French banks taking huge hits this morning on deposit factor for Italian bonds due in 7-to-10 years will be raised to 11.65%, the French unit of LCH Clearnet said. That compares with a charge of 6.65% announced last month. Clearing houses guarantee that investors' trades are completed by standing in the middle of two counterparties and raise margin requirements to protect themselves against losses should one side of the trade fail. French banks face collateral damage from the political turmoil that sent Italy's bond yields to euro-ear records. Austerity measures to balance Italy's budget are also threatening growth in an economy that has lagged behind the European average for more that a decade and may hurt the French banks' consumer businesses.
Italy's $2.6 trillion of debt is the world's forth largest, behind the U.S., Japan and Germany and more that that of Greece, Spain, Portugal and Ireland combined. Relative to gross domestic product, it is the highest in Europe after Greece, standing at about 120%.
Events in Europe continue to drive U.S. markets, everyday analysts try to assess each event that occurs. Yesterday markets were motivated by Berlusconi's offer to resign after he failed to get necessary votes of confidence; U.S. stocks rallied, U.S. interest rates increased. This morning the U.S. 10-Year Note yield is trading once again just below 2.00% and U.S. stock indexes are being hit hard in early trading. Yesterday markets believed the Italian crisis was on the path of being dealt with, today with margins increasing and Italy's 10-Year Note at the highest ever since the EU was formed in 1999 another round of panic. Focus now will likely be on the ECB, whether it will step up and buy Italy's debt and take the pressure off...for the moment.

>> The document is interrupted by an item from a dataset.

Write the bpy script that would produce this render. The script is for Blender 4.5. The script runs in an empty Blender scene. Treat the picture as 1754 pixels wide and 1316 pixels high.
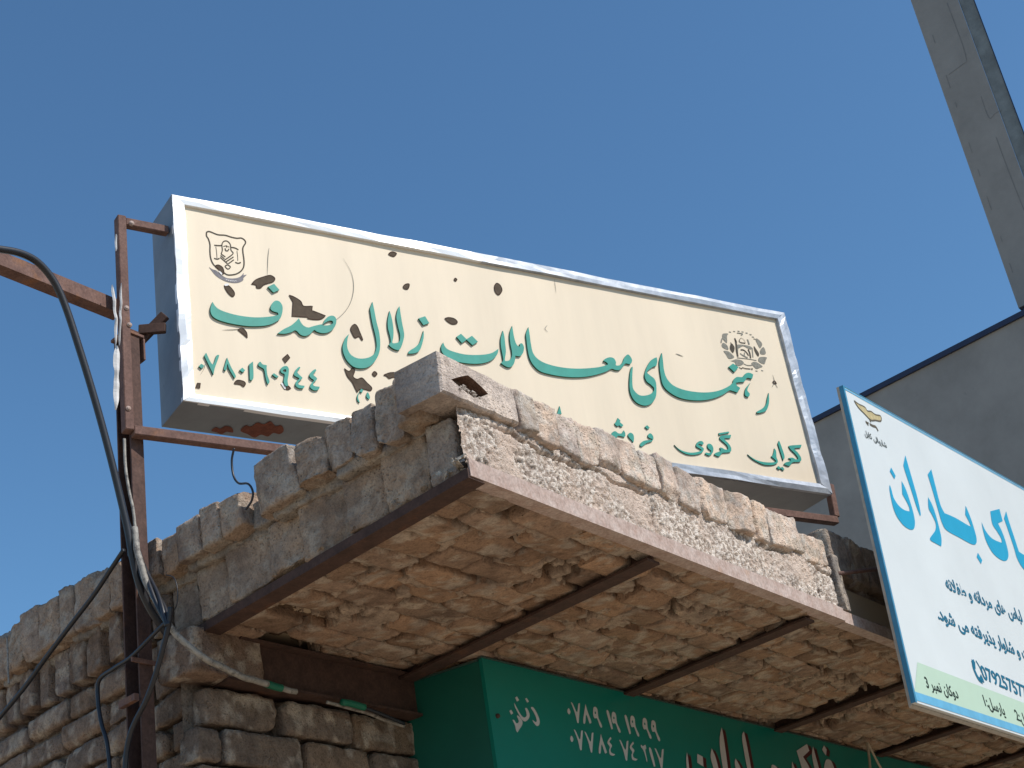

Investors moving out of equities ths morning and into treasuries on worsening outlook in Italy and the inability of all of Europe's various entities cannot agree on what to do. Over 2 years and the problems continue to worsen. G-20 leaders last week balked on having the IMF taking a larger roll; politicians running for cover and everyone looking out for number one. Europe is going to fall back into recession, as it does U.S. equities will be drawn down; safely into treasuries is the likely outcome with possibly much lower rates. Talk is cheap as it is said, the 10-Year Note, pacesetter for mortgage rates, while under 2.00% this morning has yet to sustain a close below 2.00% since late September when Operation Twist was announced and then it didn't hold long. Since then though the debt crisis in Europe has increased; improving the view that U.S. rates could decline.
In the "it doesn't matter" column this morning September wholesale inventories expected up 0.6%, were down 0.1% with inventory/sales ratio unchanged from August at 1. 15 months
At 0100pm this afternoon the Treasury will auction $24 billion of 10-Year Notes; yesterday the 3-Year Note auction went well. Today with rates lower the demand for the 10-Year Note will be interesting' a solid auction would add to the increasing bullishness.
The day is just getting underway; all focus will be on what if anything comes from the ECB and what the central bank will do to curb the explosion in Italian interest rates. Greece is still not making any quick headway in forming a new government but the attention is all on Italy at the moment.